Tuesday, September 22, 2020

Extracted from University of Waterloo's story on September 21, 2020

When investors logged in to Y Combinator’s virtual summer 2020 Demo Day, they got to see Waterloo entrepreneurship in action. Four companies with ties to Velocity and the University of Waterloo took part in the event, including one co-founded by a recent Math alumnus, which brought together a class of 198 of founders from 26 different countries.

Intelline was born out of the University of Waterloo Problem Lab, a one-of-a-kind resource that challenges students to create ventures of significant economic and social consequences. By focusing on the problem and not the solution, the Problem Lab sets the stage for truly innovative ideas. Back in 2017, co-founders Kyle Faller and Chris Mathew (BMath ’20) won the first-place prize at the Problem Pitch Competition, earning $4,000 to fund research and development to help address the prohibitive cost of cryocooling methods.
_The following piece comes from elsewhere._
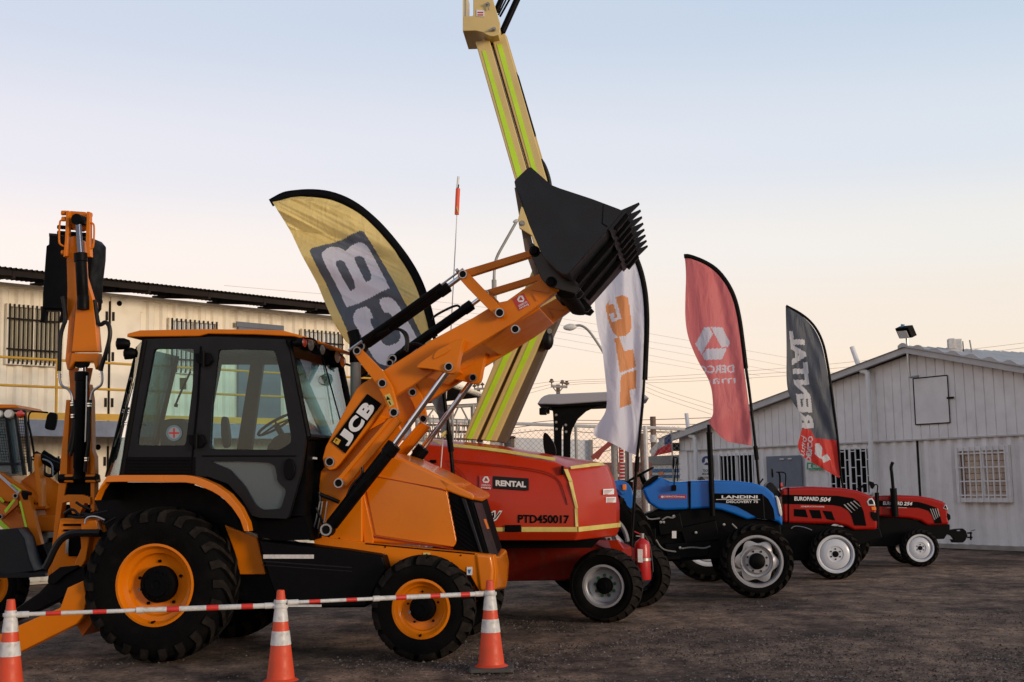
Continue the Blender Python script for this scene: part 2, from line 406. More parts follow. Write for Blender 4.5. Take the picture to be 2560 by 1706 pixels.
def wheel(parent, pl, cx, cy, rpx, w0, wd, rimpx, style, kind, zsnap=True, hubcol='black'):
    u, z = pl.U(cx, cy, w0); u1, z1 = pl.U(cx, cy + rpx, w0); R = z - z1
    if zsnap: z = R - .012
    return wheel_at(parent, pl, u, z, w0, wd, R, R * rimpx / rpx, style, kind)
def wheel_at(parent, pl, u, z, w0, wd, R, Rr, style, kind, flip=False):
    W = sub('wheel', parent, pl.L(u, w0 + wd / 2, z)); tyre(W, pl, (u, z), w0, wd, R, Rr, style)
    c = pl.L(u, w0, z); n = pl.n
    if flip: c = pl.L(u, w0 + wd, z); n = -pl.n
    d = wd; H = pl.h; Z = Vector((0, 0, 1))
    def ring(rr, cnt, r, h0, h1, m, nm='wheel_nut', a0=0., seg=8):
        for k in range(cnt):
            a = a0 + 2 * pi * k / cnt; q = c + H * (cos(a) * rr) + Z * (sin(a) * rr); B().cyl(q + n * h0, q + n * h1, r, seg).obj(nm, m, W)
    if kind == 'orange':       # dished industrial rim
        B().lathe(c, n, [(Rr + .014, .10 * d), (Rr + .016, .075 * d), (Rr - .006, .07 * d), (Rr - .018, .11 * d), (Rr - .03, .20 * d), (Rr * .86, .22 * d), (Rr * .80, .25 * d), (Rr * .76, .36 * d), (Rr * .70, .39 * d), (Rr * .5, .42 * d), (Rr * .3, .42 * d), (0, .42 * d)], 56).obj('rim', M['orange'], W)
        B().lathe(c, n, [(0, .17 * d), (Rr * .10, .17 * d), (Rr * .12, .15 * d), (Rr * .30, .155 * d), (Rr * .32, .19 * d), (Rr * .40, .20 * d), (Rr * .46, .23 * d), (Rr * .47, .43 * d)], 40).obj('hub', M['dark'], W)
        ring(Rr * .36, 8, Rr * .03, .16 * d, .21 * d, M['black'], 'hub_bolt', .1)
        ring(Rr * .58, 5, Rr * .042, .37 * d, .43 * d, M['black'], a0=.35)
        ring(Rr * .44, 1, .014, .10 * d, .14 * d, M['chrome'], 'grease_plug', 3.4)
        ring(Rr * .93, 1, .012, .06 * d, .2 * d, M['black'], 'valve_stem', -1.62)
    elif kind == 'silver':
        B().lathe(c, n, [(Rr + .012, .12 * d), (Rr + .012, .085 * d), (Rr - .012, .08 * d), (Rr - .022, .13 * d), (Rr * .90, .18 * d), (Rr * .86, .20 * d), (Rr * .80, .34 * d), (Rr * .74, .36 * d), (Rr * .5, .36 * d), (Rr * .2, .36 * d), (0, .36 * d)], 48).obj('rim', M['wheelsilver'], W)
        B().lathe(c, n, [(0, .06 * d), (Rr * .16, .06 * d), (Rr * .2, .10 * d), (Rr * .34, .12 * d), (Rr * .40, .18 * d), (Rr * .40, .37 * d)], 32).obj('hub', M['dark'], W)
        ring(Rr * .5, 9, Rr * .085, .31 * d, .37 * d, M['greenpaint'], a0=.2)
    elif kind == 'lobed':
        B().lathe(c, n, [(Rr + .012, .12 * d), (Rr + .012, .085 * d), (Rr - .016, .08 * d), (Rr - .028, .12 * d), (Rr * .90, .20 * d), (Rr * .88, .50 * d)], 48).obj('rim', M['wheelsilver'], W)
        b = B(); pts = []
        for i in range(96):
            a = 2 * pi * i / 96; rr = Rr * (.79 + .085 * math.cos(6 * a + .5)); pts.append((a, rr))
        rings = []
        for f, h in ((1.0, .24), (.86, .22), (.80, .18), (.78, .30), (.68, .33), (.6, .26), (.58, .20), (.30, .20)):
            rings.append([b.bm.verts.new(c + n * (h * d) + (H * cos(a) + Z * sin(a)) * (rr * f if f > .85 else Rr * .79 * f)) for a, rr in pts])
        for A, C in zip(rings, rings[1:]):
            for j in range(96): b.bm.faces.new((A[j], A[(j + 1) % 96], C[(j + 1) % 96], C[j]))
        b.obj('wheel_disc', M['wheelsilver'], W)
        B().lathe(c, n, [(0, .02 * d), (Rr * .26, .03 * d), (Rr * .31, .07 * d), (Rr * .33, .22 * d)], 32).obj('hub', M['black'], W)
        ring(Rr * .41, 8, Rr * .042, .17 * d, .21 * d, M['charcoal'], a0=.35)
    elif kind == 'white':
        B().lathe(c, n, [(Rr + .012, .12 * d), (Rr + .012, .08 * d), (Rr - .014, .075 * d), (Rr - .024, .12 * d), (Rr * .86, .18 * d), (Rr * .84, .45 * d)], 48).obj('rim', M['wheelwhite'], W)
        B().lathe(c, n, [(Rr * .83, .24 * d), (Rr * .78, .19 * d), (Rr * .60, .13 * d), (Rr * .44, .12 * d), (Rr * .40, .16 * d), (Rr * .12, .17 * d), (0, .17 * d)], 48).obj('wheel_disc', M['wheelwhite'], W)
        B().lathe(c, n, [(0, .09 * d), (Rr * .14, .10 * d), (Rr * .17, .13 * d), (Rr * .17, .18 * d)], 24).obj('hub', M['black'], W)
        ring(Rr * .28, 6, Rr * .045, .13 * d, .175 * d, M['charcoal'], a0=.5)
    return W
# feather flags -------------------------------------------------------------
def resample(pts, n):
    pts = np.array(pts, float); d = np.r_[0, np.cumsum(np.hypot(*np.diff(pts, axis=0).T))]; t = np.linspace(0, d[-1], n)
    return np.c_[np.interp(t, d, pts[:, 0]), np.interp(t, d, pts[:, 1])]
def chaikin(pts, it=2): return smooth([tuple(p) for p in pts], it, False)
def inpoly(X, Y, poly):
    r = np.zeros(X.shape, bool); n = len(poly)
    for i in range(n):
        x0, y0 = poly[i]; x1, y1 = poly[(i + 1) % n]
        c = ((y0 > Y) != (y1 > Y)) & (X < (x1 - x0) * (Y - y0) / ((y1 - y0) or 1e-9) + x0); r ^= c
    return r
def intri(X, Y, s, BL, BR, TL, bold):
    v, t = glyphs(s, bold); P = np.array(BL) + v[:, :1] * (np.array(BR) - BL) + v[:, 1:] * (np.array(TL) - BL); r = np.zeros(X.shape, bool)
    for a, b, c in t:
        r |= inpoly(X, Y, [P[a], P[b], P[c]])
    return r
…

Their next stop for Intelline was the 2018 Velocity Fund Finals, where they picked up an extra $10,000 to help fund the hardware they needed to create a more affordable cryocooling system for commercial use. As they continued testing, their designs have evolved into a linear generator technology that can save fuel and significantly reduce greenhouse gas emissions.

Intelline’s diesel generators use 40 per cent less fuel and are propelling their business success. They showed off their technology to the mining industry at the annual Prospectors & Developers Association of Canada conference in March 2020, generating considerable interest from customers looking to save on costs. They project that the technology can save a mine operation $35 million a year.

The Intelline Modular Linear Generator (MLG) is modular, meaning that the units can be scaled to add generating capacity and grow with a business. The MLG is cost-competitive and more efficient, and it’s eliminated many of the moving parts found in traditional engines, resulting in a fivefold extension of the lifetime between rebuilds.

“Our generators are truly a direct replacement for traditional generators, making it easy for customers to make the switch to more efficient technology without having to invest heavily in new infrastructure, says Faller. “We want them to start using less diesel ASAP, but our technology is also designed to work with other fuel types without having to change the hardware."

Next year, the plan is to test a hybrid generator application, then in a rail vehicle as the team explores the possible applications of the MLG in a world where fleets traditional diesel and natural gas engines will require new, modern replacements.

“We imagine a future where mining operations, remote communities, ships, trains, and construction equipment are all powered by Intelline generators, and our products can become a driving force in the transition to sustainable zero-carbon fuels," says Faller.